Whenever Crossway released Be Thou My Vision toward the end of last year, I noted it with interest yet always had more pressing books to buy. Then in April, I grabbed a copy while meandering through the Together 4 the Gospel bookstore, and it has been without a doubt one of my most valuable purchases in recent memory.
In Be Thou My Vision, Gibson has compiled 31 days of liturgies to use for personal worship. To employ modern evangelical terminology, we might call this a devotional book, yet it is quite unlike any other that I am aware of. Indeed, what immediately springs to mind when thinking of a devotional is a book with short, daily meditations upon a verse or two, typically intended to stimulate further meditation throughout the day. But that is not what this book is.
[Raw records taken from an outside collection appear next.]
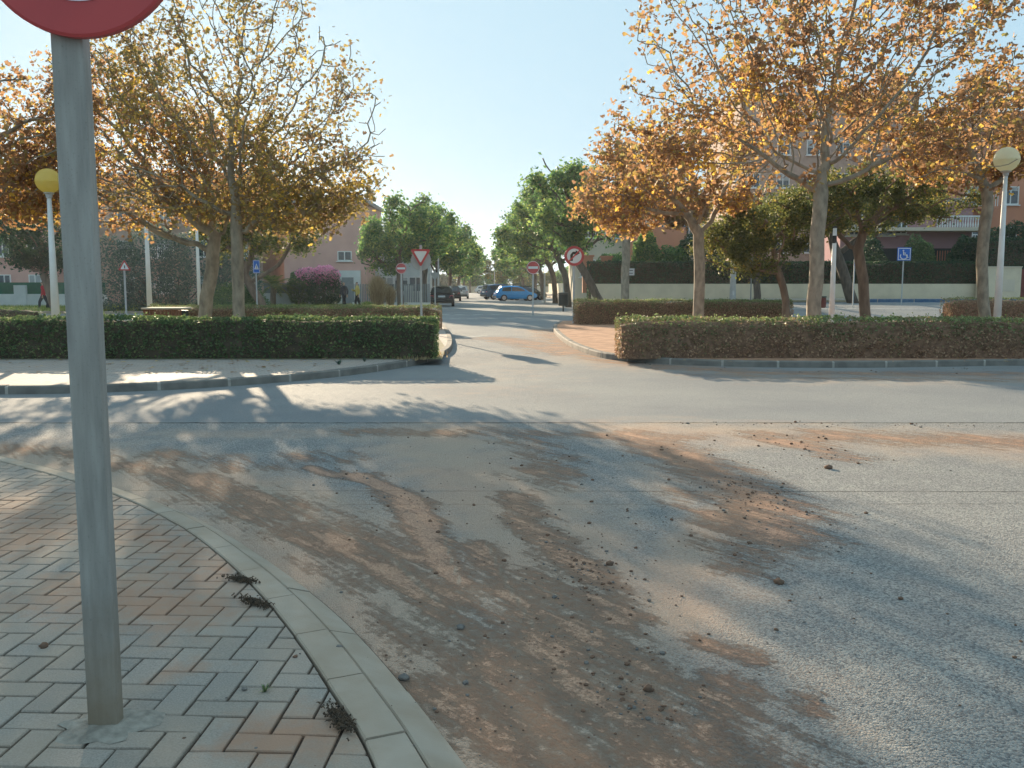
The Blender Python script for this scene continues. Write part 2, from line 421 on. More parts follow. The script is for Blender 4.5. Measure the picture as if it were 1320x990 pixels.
def tile_material():
    m, nt, b = new_mat('footway_tiles'); L = nt.links.new; N = nt.nodes.new
    tc = N('ShaderNodeTexCoord'); br = N('ShaderNodeTexBrick'); L(tc.outputs['Object'], br.inputs['Vector'])
    br.inputs['Scale'].default_value = 1; br.inputs['Brick Width'].default_value = .2; br.inputs['Row Height'].default_value = .1; br.inputs['Mortar Size'].default_value = .006
    br.inputs['Color1'].default_value = (.34, .295, .26, 1); br.inputs['Color2'].default_value = (.42, .37, .32, 1); br.inputs['Mortar'].default_value = (.14, .12, .10, 1)
    n1 = N('ShaderNodeTexNoise'); n1.inputs['Scale'].default_value = 2.5; n1.inputs['Detail'].default_value = 5; L(tc.outputs['Object'], n1.inputs['Vector'])
    mr = N('ShaderNodeMapRange'); mr.inputs['From Min'].default_value = .4; mr.inputs['From Max'].default_value = .7; mr.inputs['To Max'].default_value = .6; L(n1.outputs['Fac'], mr.inputs[0])
    mx = N('ShaderNodeMix'); mx.data_type = 'RGBA'; L(mr.outputs[0], mx.inputs[0]); L(br.outputs['Color'], mx.inputs[6]); mx.inputs[7].default_value = (.43, .33, .26, 1)
    L(mx.outputs[2], b.inputs['Base Color']); sock(b, 'Roughness', .85)
    bp = N('ShaderNodeBump'); bp.inputs['Strength'].default_value = .4; bp.inputs['Distance'].default_value = .005; L(br.outputs['Fac'], bp.inputs['Height']); bp.invert = True; L(bp.outputs[0], b.inputs['Normal'])
    return m

M = {}
M['road'] = road_material(); M['paver'] = paver_material(); M['tile'] = tile_material()
M['joint'] = pm('joint_dirt', (.04, .033, .028), (.12, .08, .055), rough=.95, scale=20, bump=.5, bscale=120)
M['kerb'] = pm('kerb_concrete', (.34, .27, .20), (.39, .325, .255), rough=.85, scale=5, bump=.45, bscale=140, dist=.004)
M['kerb_dark'] = pm('dark_kerb_concrete', (.15, .14, .125), (.22, .205, .18), rough=.85, scale=5, bump=.4, bscale=90, dist=.004)  # darker concrete for the island kerbs
M['mortar'] = pm('mortar', (.42, .39, .34), rough=.9, scale=9)
M['soil'] = pm('red_soil', (.52, .30, .19), (.36, .20, .125), rough=.95, scale=3, bump=.6, bscale=30, dist=.03)
M['dry'] = pm('dry_earth', (.30, .25, .17), (.17, .17, .085), rough=.95, scale=.8, bump=.6, bscale=20, dist=.03)
M['grass'] = leaf_mat('grass_blades', [(0, (.12, .17, .03)), (.6, (.22, .27, .06)), (1, (.34, .32, .12))], trans=.5)
M['paint'] = pm('worn_road_paint', (.62, .61, .57), (.30, .295, .28), rough=.7, scale=9, detail=8)
M['galv'] = pm('galvanised_steel', (.20, .215, .21), (.29, .30, .285), rough=.6, scale=9, metal=.25, bump=.08, bscale=60, stretch=(1, 1, .25), detail=8)
M['galv_dull'] = pm('dull_galvanised', (.40, .42, .42), (.50, .51, .50), rough=.6, scale=5, metal=.2)
M['white'] = pm('white_paint', (.74, .74, .71), (.66, .66, .63), rough=.5, scale=3)
M['red'] = pm('sign_red', (.52, .075, .075), (.43, .065, .07), rough=.4, scale=3)
M['sign_white'] = pm('sign_white', (.72, .73, .72), (.66, .67, .67), rough=.4, scale=4)
M['blue'] = pm('sign_blue', (.02, .13, .50), (.02, .11, .43), rough=.4, scale=4)
M['black'] = pm('black_print', (.02, .02, .02), rough=.5)
M['sign_back'] = pm('sign_back_metal', (.36, .38, .38), (.44, .46, .46), rough=.5, metal=.3)
M['rust'] = pm('reddish_brown_paint', (.19, .05, .035), (.13, .035, .028), rough=.6)
M['wood'] = pm('brown_slats', (.24, .10, .05), (.15, .06, .035), rough=.7, scale=6, stretch=(6, 6, 1))
M['dark'] = pm('dark_plastic_and_shade', (.03, .035, .035), rough=.5)
M['bark_plane'] = pm('plane_tree_bark', (.36, .31, .235), (.20, .17, .13), rough=.85, scale=7, bump=.5, bscale=25, stretch=(1, 1, .5), dist=.02)
M['bark_dark'] = pm('rough_bark', (.15, .12, .095), (.085, .07, .055), rough=.9, scale=8, bump=.7, bscale=20, stretch=(1, 1, .3), dist=.03)
M['bark_mid'] = pm('brown_bark', (.25, .18, .13), (.16, .115, .085), rough=.9, scale=8, bump=.7, bscale=20, stretch=(1, 1, .3), dist=.03)
AUT = [(0, (.19, .115, .07)), (.3, (.28, .165, .085)), (.6, (.36, .205, .10)), (.76, (.25, .23, .08)), (.9, (.54, .32, .08)), (1, (.75, .52, .09))]
M['leaf_plane'] = leaf_mat('autumn_plane_leaves', AUT, trans=.55, nscale=.7, nmix=.3)
M['leaf_olive'] = leaf_mat('autumn_olive_leaves', [(0, (.19, .13, .085)), (.3, (.27, .18, .085)), (.55, (.23, .20, .075)), (.8, (.34, .26, .10)), (1, (.65, .46, .09))], trans=.45, nscale=.7, nmix=.35)
M['leaf_green'] = leaf_mat('green_leaves', [(0, (.05, .125, .055)), (.5, (.095, .19, .065)), (.85, (.18, .28, .075)), (1, (.31, .39, .10))], trans=.5, nscale=.5, nmix=.3)
M['leaf_dark'] = leaf_mat('dark_green_leaves', [(0, (.022, .055, .032)), (.6, (.042, .085, .042)), (1, (.08, .13, .05))], trans=.3, nscale=.5, nmix=.3)
M['leaf_feather'] = leaf_mat('feathery_leaves', [(0, (.07, .09, .03)), (.5, (.12, .14, .04)), (.85, (.19, .19, .05)), (1, (.34, .25, .06))], trans=.45, nscale=.6, nmix=.35)
M['leaf_hedge'] = leaf_mat('hedge_leaves', [(0, (.06, .10, .045)), (.5, (.10, .16, .065)), (.9, (.17, .23, .085)), (1, (.30, .33, .13))], trans=.3, nscale=1.6, nmix=.3)
M['leaf_hedge_dry'] = leaf_mat('dry_hedge_leaves', [(0, (.22, .12, .08)), (.3, (.50, .33, .21)), (.5, (.24, .19, .10)), (.75, (.10, .15, .06)), (1, (.28, .34, .13))], trans=.3, nscale=1.6, nmix=.25)
M['leaf_blue'] = leaf_mat('blue_green_leaves', [(0, (.06, .10, .085)), (.6, (.09, .14, .11)), (1, (.14, .20, .13))], trans=.3, nscale=.5, nmix=.3)  # blue green foliage, with the bluish grey of haze mixed into the colour
M['leaf_pink'] = leaf_mat('pink_bracts', [(0, (.66, .22, .36)), (.6, (.82, .38, .52)), (1, (.85, .58, .66))], trans=.4)
M['leaf_straw'] = leaf_mat('straw_blades', [(0, (.26, .18, .09)), (.6, (.38, .28, .15)), (1, (.50, .40, .24))], trans=.4)
M['twig_dry'] = pm('dry_hedge_twigs', (.28, .17, .11), (.14, .085, .055), rough=.95, scale=14, bump=.9, bscale=40)
M['twig'] = pm('hedge_twigs', (.11, .08, .055), (.06, .05, .035), rough=.95, scale=12, bump=.6, bscale=30)
M['beige'] = pm('beige_render', (.68, .59, .43), (.60, .52, .38), rough=.9, scale=1.5, bump=.1)
M['whitewall'] = pm('whitewashed_render', (.60, .62, .60), (.50, .53, .52), rough=.9, scale=1.2)
M['pinkwall'] = pm('pink_render', (.62, .37, .31), (.56, .33, .28), rough=.9, scale=1.0)
M['mauve'] = pm('mauve_render', (.42, .24, .25), (.38, .22, .23), rough=.9, scale=1.0)
M['brownwall'] = pm('brown_brick_render', (.44, .32, .26), (.37, .27, .22), rough=.9, scale=2.0)
M['salmon'] = pm('salmon_render', (.56, .25, .15), (.50, .22, .14), rough=.9, scale=1.0)
M['cream'] = pm('cream_render', (.62, .54, .42), (.56, .49, .38), rough=.9, scale=1.0)
M['rooftile'] = pm('roof_tiles', (.36, .16, .09), (.26, .12, .075), rough=.9, scale=6)
M['slab'] = pm('grey_slab', (.30, .28, .26), rough=.9)
M['glass'] = pm('window_glass', (.03, .04, .05), (.05, .06, .07), rough=.08, spec=.8)
M['shutter'] = pm('blind', (.40, .42, .42), rough=.7)
M['greenfence'] = pm('green_mesh_fence', (.02, .10, .065), (.03, .13, .08), rough=.8, scale=3)
M['greyfence'] = pm('grey_panel', (.16, .19, .20), (.20, .22, .23), rough=.7)
M['tyre'] = pm('rubber', (.02, .02, .02), rough=.85)
M['rim'] = pm('wheel_rim', (.55, .56, .58), rough=.35, metal=.7)
M['lampglass'] = None
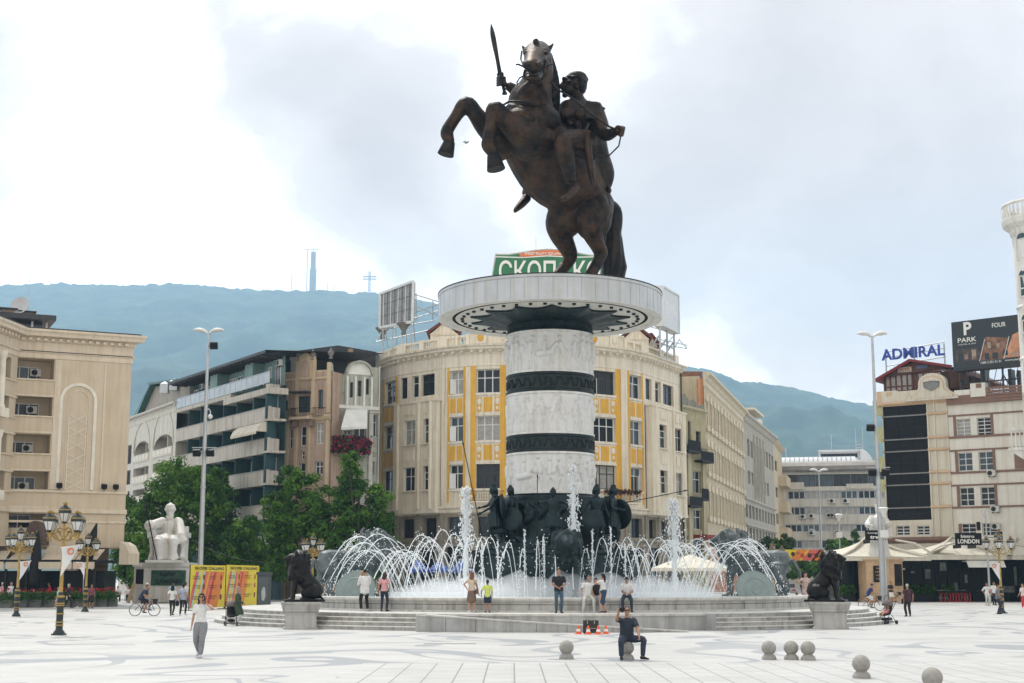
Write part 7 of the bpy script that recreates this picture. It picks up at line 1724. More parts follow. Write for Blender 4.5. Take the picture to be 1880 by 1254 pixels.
tree_px('thin street tree with a sparse top left of the robed statue',1575,190,[(1572,985,8,14),(1580,1000,10,10),(1570,1018,12,12)],10,LEAF3,1200,.2,.1,TG2)
#  monuments beside the fountain
WST=mat('carrara',(.66,.655,.63),.55,var=.05,scale=1.5,streak=.12);PED=mat('pedestal_stone',(.56,.55,.52),.6,var=.08,scale=1,streak=.2)
PLQ=mat('plaque_bronze',(.03,.075,.05),.5,metal=.5,var=.4,scale=3)
Ym=120;xc=xof(299,Ym,1060);k=Ym/FPX;pd=thing('monument_pedestal','pale stone pedestal with a green plaque under the white seated statue','pedestal',(xc,Ym,0));z1=zof(1033,Ym)
mb=MB();w0,w1=xof(247,Ym)-xc,xof(350,Ym)-xc
mb.box(w0,w1,0,4.4,.0,z1*.42,1);mb.box(w0+.05,w1-.05,.05,4.35,z1*.42,z1*.9,0);mb.box(w0-.08,w1+.08,-.1,4.5,z1*.9,z1,0);mb.box(w0+.9,w1-.3,-.12,.05,z1*.02,z1*.88,0);mb.build('pedestal_block',[PED,mat('pedestal_base',(.42,.41,.40),.6,streak=.2)],pd)
mb=MB();mb.box(xof(281,Ym)-xc,xof(344,Ym)-xc,-.2,-.12,zof(1075,Ym),zof(1047,Ym),0);put_text(mb,'tsar',xof(298,Ym)-xc,xof(326,Ym)-xc,zof(1059,Ym),zof(1051,Ym),-.2,1,.03);put_text(mb,'samuil',xof(289,Ym)-xc,xof(337,Ym)-xc,zof(1071.5,Ym),zof(1063,Ym),-.2,1,.03);mb.build('plaque',[PLQ,BLACKB],pd)
mb=MB();mb.box(xof(252,Ym)-xc,xof(267,Ym)-xc,-.02,.05,zof(1072,Ym),zof(1045,Ym));mb.build('side_panel',BLACKB,pd)
kg=thing('seated_king_statue','white stone statue of a bearded crowned king seated on a throne holding a staff','statue',(xc,Ym+1.6,z1),R(4));f=3.45
J=skeleton(dict(P=(0,.05,.52),wR=(-.42,-.32,.92),wL=(.34,-.36,.62),aL=(.17,-.42,.09),aR=(-.13,-.38,.09),fL=(.3,-1,0),ehR=(-1,.3,-.4),head=(0,-.02,.18)))
mb=MB();body_parts(mb,J);P_,C,Nk,Hd=J['P'],J['C'],J['N'],J['H'];u=Nk-P_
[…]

Although Gibson purposely does not call this a devotional (probably to avoid misunderstandings), that word would probably be better applied to such a resource. As I said, Gibson provides 31 days of liturgies (or orders of service, as we Baptists are more likely to call them) for personal use, that is, to give structure to one’s quiet time or devotional time (I now prefer to use Gibson’s term of personal worship).

Each reading follows this structure:
- Call to Worship
- Adoration
- Reading of God’s Law
- Confession of Sin
- Assurance of Pardon
- Creed
- Praise
- Catechism
- Prayer for Illumination
- Scripture Reading
- Prayer of Intercession
- Further Petition
- Lord’s Prayer
The creed section employs the Apostles, Nicene, and Athanasian Creeds, and for the catechism, both the Heidelberg and Westminster Shorter are included in the appendices. Gibson also includes the M’Cheyne Bible Reading Plan in the back as well. As for the prayers, Gibson draws from theologians throughout church history, from early period like Ambrose, Augustine, and Chrysostom, from the Middle Ages like Anselm and Bernard of Clairvaux, from reformers like Calvin, Bucer, Bullinger, Luther, and Cranmer, and from the 17th to 19th Centuries like Baxter, Edwards, and Herbert.

If the very idea of setting this kind of set form to your devotional time makes you uncertain whether you would benefit from this book, consider its usage to be more of a guide than a limitation. For instance, in my second time through, I replaced the Creeds with reading The Baptist Confession of Faith 1689. Interestingly, while I had certainly held respect for that Confession, reading it devotionally opened my eyes to its beauty, as Spurgeon called it, “an assistance to you in controversy, a confirmation in faith, and a means of edification in righteousness.”[1] Furthermore, although I was already being drawn into the benefit of catechisms, the Heidelberg Catechism particularly has become a precious aid to my soul.
Of course, the core components of personal worship, Scripture reading and prayer, remain fixed, yet the elements that lead up to them have certainly added a depth and gravity to them each day. Be Thou My Vision is a resource worth using, and if you are like me, it may very well thoroughly reinvigorate your personal worship.